# WHAT IS REQUIRED:
Copy out precisely the lines beginning at the line that contains "The Blender Python" and ending at the line that contains "bg.inputs[0]); nt.links.new(bg.outputs[0], out.inputs[0])", including both.

━━━━━━━━━━━━━━━━━━━━━━━━━━━━━━

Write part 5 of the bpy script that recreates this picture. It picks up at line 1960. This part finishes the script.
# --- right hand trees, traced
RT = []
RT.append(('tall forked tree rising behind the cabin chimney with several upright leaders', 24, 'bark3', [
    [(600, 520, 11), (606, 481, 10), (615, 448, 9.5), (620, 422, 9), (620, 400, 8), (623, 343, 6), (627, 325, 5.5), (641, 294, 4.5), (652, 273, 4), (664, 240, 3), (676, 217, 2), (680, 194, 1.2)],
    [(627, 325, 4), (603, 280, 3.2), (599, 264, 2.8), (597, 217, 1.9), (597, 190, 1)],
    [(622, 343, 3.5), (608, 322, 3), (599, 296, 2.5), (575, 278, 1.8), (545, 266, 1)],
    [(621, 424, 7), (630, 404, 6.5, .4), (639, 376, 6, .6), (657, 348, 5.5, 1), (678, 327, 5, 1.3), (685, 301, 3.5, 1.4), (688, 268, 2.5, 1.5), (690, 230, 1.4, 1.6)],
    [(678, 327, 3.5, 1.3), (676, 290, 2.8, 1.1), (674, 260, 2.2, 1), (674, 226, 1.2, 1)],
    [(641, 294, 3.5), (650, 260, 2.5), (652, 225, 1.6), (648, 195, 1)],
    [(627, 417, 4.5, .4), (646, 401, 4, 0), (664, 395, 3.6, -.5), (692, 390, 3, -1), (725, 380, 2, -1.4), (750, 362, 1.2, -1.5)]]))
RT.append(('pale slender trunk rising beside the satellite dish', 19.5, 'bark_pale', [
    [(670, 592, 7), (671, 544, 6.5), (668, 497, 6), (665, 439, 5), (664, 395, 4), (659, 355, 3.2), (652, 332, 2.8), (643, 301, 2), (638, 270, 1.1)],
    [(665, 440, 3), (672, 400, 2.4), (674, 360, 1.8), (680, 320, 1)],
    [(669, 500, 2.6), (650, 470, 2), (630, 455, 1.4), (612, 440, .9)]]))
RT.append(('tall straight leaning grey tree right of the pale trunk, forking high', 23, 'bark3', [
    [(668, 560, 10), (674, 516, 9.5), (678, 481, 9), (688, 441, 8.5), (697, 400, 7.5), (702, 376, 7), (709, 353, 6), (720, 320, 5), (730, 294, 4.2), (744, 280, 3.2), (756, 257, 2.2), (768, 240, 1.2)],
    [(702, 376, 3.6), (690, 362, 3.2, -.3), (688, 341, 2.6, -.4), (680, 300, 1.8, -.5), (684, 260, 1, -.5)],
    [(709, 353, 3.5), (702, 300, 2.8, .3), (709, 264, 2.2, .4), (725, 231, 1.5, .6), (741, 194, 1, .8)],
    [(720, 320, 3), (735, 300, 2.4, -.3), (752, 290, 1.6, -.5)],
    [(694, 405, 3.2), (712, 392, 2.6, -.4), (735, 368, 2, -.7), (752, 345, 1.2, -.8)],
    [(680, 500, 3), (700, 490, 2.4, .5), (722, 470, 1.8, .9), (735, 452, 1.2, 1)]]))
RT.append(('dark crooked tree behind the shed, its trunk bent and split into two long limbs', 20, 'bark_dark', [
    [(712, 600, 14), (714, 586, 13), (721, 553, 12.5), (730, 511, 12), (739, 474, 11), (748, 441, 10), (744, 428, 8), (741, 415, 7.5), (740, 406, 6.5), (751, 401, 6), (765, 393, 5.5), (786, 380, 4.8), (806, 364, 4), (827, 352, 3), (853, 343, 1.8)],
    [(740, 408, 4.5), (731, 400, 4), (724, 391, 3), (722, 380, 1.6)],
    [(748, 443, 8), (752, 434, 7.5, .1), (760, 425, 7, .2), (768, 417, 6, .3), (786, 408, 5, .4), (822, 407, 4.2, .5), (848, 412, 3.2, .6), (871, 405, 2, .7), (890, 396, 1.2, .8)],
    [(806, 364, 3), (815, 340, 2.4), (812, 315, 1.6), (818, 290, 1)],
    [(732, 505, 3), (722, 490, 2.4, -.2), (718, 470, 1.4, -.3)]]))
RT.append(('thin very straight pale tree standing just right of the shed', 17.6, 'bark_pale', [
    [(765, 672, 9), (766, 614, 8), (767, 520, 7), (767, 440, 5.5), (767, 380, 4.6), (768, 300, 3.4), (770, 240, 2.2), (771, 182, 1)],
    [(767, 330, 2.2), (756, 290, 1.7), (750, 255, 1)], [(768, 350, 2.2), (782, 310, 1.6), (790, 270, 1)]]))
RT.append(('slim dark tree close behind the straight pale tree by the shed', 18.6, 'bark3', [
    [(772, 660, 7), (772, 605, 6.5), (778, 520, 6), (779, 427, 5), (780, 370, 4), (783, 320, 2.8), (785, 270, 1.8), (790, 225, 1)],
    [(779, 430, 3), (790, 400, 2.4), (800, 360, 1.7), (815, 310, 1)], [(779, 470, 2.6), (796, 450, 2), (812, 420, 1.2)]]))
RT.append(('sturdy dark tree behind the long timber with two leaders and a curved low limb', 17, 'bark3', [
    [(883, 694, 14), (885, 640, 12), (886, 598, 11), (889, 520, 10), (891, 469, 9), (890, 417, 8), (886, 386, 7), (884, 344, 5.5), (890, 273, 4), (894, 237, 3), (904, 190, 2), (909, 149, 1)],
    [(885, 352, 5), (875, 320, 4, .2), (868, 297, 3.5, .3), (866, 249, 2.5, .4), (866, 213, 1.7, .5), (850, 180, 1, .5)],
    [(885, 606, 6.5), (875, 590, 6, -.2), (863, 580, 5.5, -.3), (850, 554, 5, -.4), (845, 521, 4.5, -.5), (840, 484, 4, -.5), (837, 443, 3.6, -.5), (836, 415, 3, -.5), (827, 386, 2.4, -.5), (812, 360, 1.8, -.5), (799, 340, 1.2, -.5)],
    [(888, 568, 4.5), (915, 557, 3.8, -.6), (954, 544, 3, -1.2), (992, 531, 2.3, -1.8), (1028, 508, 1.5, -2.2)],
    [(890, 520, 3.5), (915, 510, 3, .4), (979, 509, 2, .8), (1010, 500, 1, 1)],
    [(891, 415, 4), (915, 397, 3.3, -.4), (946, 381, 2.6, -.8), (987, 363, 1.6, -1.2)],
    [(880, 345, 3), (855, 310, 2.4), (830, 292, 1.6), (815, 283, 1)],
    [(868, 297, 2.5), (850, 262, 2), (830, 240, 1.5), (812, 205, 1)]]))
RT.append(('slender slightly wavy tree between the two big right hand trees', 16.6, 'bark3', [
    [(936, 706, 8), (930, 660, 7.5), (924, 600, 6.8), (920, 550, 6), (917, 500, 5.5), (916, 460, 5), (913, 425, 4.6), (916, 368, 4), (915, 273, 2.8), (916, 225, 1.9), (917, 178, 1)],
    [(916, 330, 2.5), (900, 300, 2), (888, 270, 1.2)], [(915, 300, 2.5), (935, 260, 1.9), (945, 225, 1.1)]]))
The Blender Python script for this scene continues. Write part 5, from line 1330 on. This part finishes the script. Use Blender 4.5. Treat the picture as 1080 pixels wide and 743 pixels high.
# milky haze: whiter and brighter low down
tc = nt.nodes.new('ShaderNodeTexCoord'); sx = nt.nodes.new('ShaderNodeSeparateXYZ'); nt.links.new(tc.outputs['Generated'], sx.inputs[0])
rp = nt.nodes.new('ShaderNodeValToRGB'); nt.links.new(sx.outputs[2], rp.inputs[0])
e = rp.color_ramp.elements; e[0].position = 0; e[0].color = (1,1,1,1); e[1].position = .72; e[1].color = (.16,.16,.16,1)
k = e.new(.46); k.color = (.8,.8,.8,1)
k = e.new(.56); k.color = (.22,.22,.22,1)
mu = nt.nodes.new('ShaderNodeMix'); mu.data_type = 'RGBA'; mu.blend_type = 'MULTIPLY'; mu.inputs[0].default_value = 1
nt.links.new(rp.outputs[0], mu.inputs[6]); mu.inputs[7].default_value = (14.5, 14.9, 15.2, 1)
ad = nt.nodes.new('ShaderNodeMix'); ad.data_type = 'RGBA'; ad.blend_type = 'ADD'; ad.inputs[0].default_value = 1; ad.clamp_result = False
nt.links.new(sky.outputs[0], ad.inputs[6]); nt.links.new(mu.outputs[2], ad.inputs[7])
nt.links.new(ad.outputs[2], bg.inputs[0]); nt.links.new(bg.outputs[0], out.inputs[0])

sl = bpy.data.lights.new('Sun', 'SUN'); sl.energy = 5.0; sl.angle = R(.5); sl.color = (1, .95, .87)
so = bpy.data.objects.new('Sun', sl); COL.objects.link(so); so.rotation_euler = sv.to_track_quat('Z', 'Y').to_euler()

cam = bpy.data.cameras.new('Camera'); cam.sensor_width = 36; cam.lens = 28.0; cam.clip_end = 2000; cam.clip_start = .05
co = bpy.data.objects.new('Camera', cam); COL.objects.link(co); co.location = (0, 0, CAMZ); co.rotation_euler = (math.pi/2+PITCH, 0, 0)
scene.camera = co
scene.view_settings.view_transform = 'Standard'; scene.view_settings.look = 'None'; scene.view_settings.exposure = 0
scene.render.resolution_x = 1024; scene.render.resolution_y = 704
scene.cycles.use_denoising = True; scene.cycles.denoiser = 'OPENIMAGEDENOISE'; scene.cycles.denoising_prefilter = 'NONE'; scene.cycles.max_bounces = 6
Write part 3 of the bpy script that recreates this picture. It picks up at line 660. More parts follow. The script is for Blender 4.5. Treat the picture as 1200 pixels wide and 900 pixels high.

━━━━━━━━━━━━━━━━━━━━━━━━━━━━━━

# FINAL RESULT:
The Blender Python script for this scene continues. Write part 5, from line 1330 on. This part finishes the script. Use Blender 4.5. Treat the picture as 1080 pixels wide and 743 pixels high.
# milky haze: whiter and brighter low down
tc = nt.nodes.new('ShaderNodeTexCoord'); sx = nt.nodes.new('ShaderNodeSeparateXYZ'); nt.links.new(tc.outputs['Generated'], sx.inputs[0])
rp = nt.nodes.new('ShaderNodeValToRGB'); nt.links.new(sx.outputs[2], rp.inputs[0])
e = rp.color_ramp.elements; e[0].position = 0; e[0].color = (1,1,1,1); e[1].position = .72; e[1].color = (.16,.16,.16,1)
k = e.new(.46); k.color = (.8,.8,.8,1)
k = e.new(.56); k.color = (.22,.22,.22,1)
mu = nt.nodes.new('ShaderNodeMix'); mu.data_type = 'RGBA'; mu.blend_type = 'MULTIPLY'; mu.inputs[0].default_value = 1
nt.links.new(rp.outputs[0], mu.inputs[6]); mu.inputs[7].default_value = (14.5, 14.9, 15.2, 1)
ad = nt.nodes.new('ShaderNodeMix'); ad.data_type = 'RGBA'; ad.blend_type = 'ADD'; ad.inputs[0].default_value = 1; ad.clamp_result = False
nt.links.new(sky.outputs[0], ad.inputs[6]); nt.links.new(mu.outputs[2], ad.inputs[7])
nt.links.new(ad.outputs[2], bg.inputs[0]); nt.links.new(bg.outputs[0], out.inputs[0])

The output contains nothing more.